Cinta Sejati Kepada Allah Ta’ala Membutuhkan Pengorbanan

Hudhur aba. menjelaskan bahwa semua itu membutuhkan adanya makrifat (pengenalan) yang sejati akan Allah Ta’ala. Rasa takut yang sejati kepada Allah Ta’ala hanya akan dapat ditegakkan jika ia benar-benar mengenal Allah Ta’ala. Di saat itulah ketakwaan akan dapat diperoleh. Demikian pula halnya bahwa seseorang tidak akan dapat benar-benar mencintai Allah Ta’ala sebelum ia siap untuk mempersembahkan pengorbanan semata-mata demi Allah Ta’ala. Sebenarnya, kata 'Islam' itu sendiri berarti mengorbankan diri sendiri. Begitu juga bahwa seseorang tidak akan dapat mencintai Allah Ta’ala sebelum ia benar-benar mengenali-Nya.
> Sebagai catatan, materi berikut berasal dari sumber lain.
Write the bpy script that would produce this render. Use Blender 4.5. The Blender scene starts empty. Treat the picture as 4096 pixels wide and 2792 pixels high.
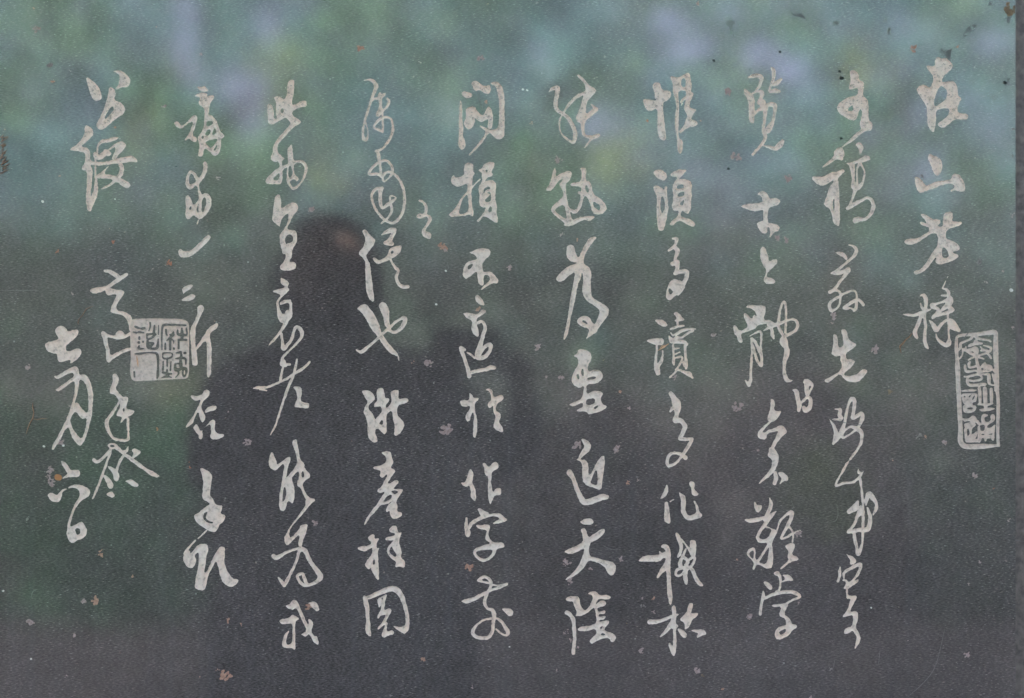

Hudhur aba. bersabda bahwa inilah standar ketakwaan yang diharapkan oleh Allah Ta’ala, Hadhrat Rasulullah saw. dan juga Hadhrat Masih Mau'ud as. dari dalam diri kita. Untuk mencapai standar ketakwaan tersebut, Allah Ta’ala telah mewajibkan puasa. Hudhur aba. bersabda bahwa kita harus berdoa agar kita diberi kemampuan untuk menyelesaikan sisa puasa kita dengan niat untuk memperoleh takwa dan semoga puasa yang telah dijalani pun dilakukan semata-mata untuk memperoleh tujuan yang sama.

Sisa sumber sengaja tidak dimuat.